Répondant aux demandes pressantes de l'opposition de gauche et aux révélations distillées dans la presse, Mariano Rajoy a annoncé qu'il «se présenterait devant le Parlement pour donner toutes les explications» sur la situation politique et économique de l'Espagne, mais aussi pour donner sa version du scandale.

L'exercice est délicat pour le chef du Parti populaire qui, malgré sa confortable majorité absolue au Parlement, se retrouve en posture difficile, aux prises avec des soupçons de corruption qui, en pleine crise économique, ont déjà entamé sa crédibilité.

Le scandale, du nom de Luis Barcenas, intendant puis trésorier de 1990 à 2009 du Parti populaire, présidé par Mariano Rajoy depuis 2004, avait éclaté en janvier avec la publication dans la presse de documents révélant une présumée comptabilité parallèle au sein du parti.

Le nom de Mariano Rajoy apparaissait pour la première fois le 31 janvier dans des notes publiées par El Pais, devenues célèbres sous le nom des «notes de Barcenas».

Selon ces documents, le chef du gouvernement aurait perçu, entre 1997 et 2008, «des paiements pour un montant total de 25 200 euros par an» provenant de dons de chefs d'entreprises privées.

Le journal El Mundo a calculé récemment que c'est une somme totale de «343 700 euros» que l'ex-trésorier aurait destinée à Mariano Rajoy durant une vingtaine d'années.

Jamais, depuis que le scandale a éclaté, le chef du gouvernement, au pouvoir depuis la fin 2011, n'a donné d'explications au pays même s'il avait, dès février, nié avoir touché de l'argent au noir.

Mais face aux soupçons qui se sont installés, au mécontentement d'une partie de l'opinion publique et aux pressions politiques, la stratégie semble avoir changé.

«J'ai compris que face aux doutes que peuvent avoir de nombreux citoyens espagnols, il est bon que je m'adresse au Parlement», annonçait-il le 22 juillet, en promettant que ces explications, au-delà du seul cadre de «l'affaire Barcenas», porteront «sur la situation économique que vit le pays».

Lors de cette séance de questions-réponses, le chef du gouvernement espère en effet se prévaloir d'une amorce d'embellie pour l'économie espagnole: une baisse du chômage au deuxième trimestre, passé de 27,16% à 26,26%, et un ralentissement du repli de l'économie.

Mariano Rajoy «donnera les explications que tout le monde attend sur les scandales que nous avons connus récemment», a affirmé mercredi un dirigeant du PP, Esteban Gonzalez Pons.

«Il reliera tout cela avec la situation économique parce que nous ne devons pas laisser un mauvais climat politique porter atteinte à la récupération de l'économie.

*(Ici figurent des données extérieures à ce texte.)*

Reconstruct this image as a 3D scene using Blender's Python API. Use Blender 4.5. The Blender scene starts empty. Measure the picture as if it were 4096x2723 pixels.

Les Espagnols ne nous le pardonneraient pas», a-t-il ajouté.

Une stratégie dénoncée par le Parti socialiste, qui réclame la démission de Mariano Rajoy et des explications en profondeur sur le scandale.

«Notre objectif est double: que le président du gouvernement dise la vérité et qu'il abandonne son poste», a lancé mercredi la numéro deux du Parti socialiste, Elena Valenciano. «Si nous n'y parvenons pas demain, nous continuerons à lutter pour cela».

Dans ce contexte, les révélations visant Mariano Rajoy en personne se sont accumulées dangereusement ces dernières semaines.

Le 14 juillet, le journal El Mundo publiait le contenu de plusieurs échanges de SMS attribués à Mariano Rajoy et Luis Barcenas, longtemps très proches, montrant, d'après le quotidien, que le premier ministre «a maintenu un contact direct et permanent» avec l'ex-trésorier au moins jusqu'en mars 2013, alors que le scandale avait déjà éclaté.

Le lendemain, Luis Barcenas, en prison depuis le 27 juin dans le cadre d'un autre scandale de corruption, était entendu par le juge Pablo Ruz, chargé de cette double enquête: il confirmait l'existence d'une comptabilité B et citait Mariano Rajoy parmi ses bénéficiaires.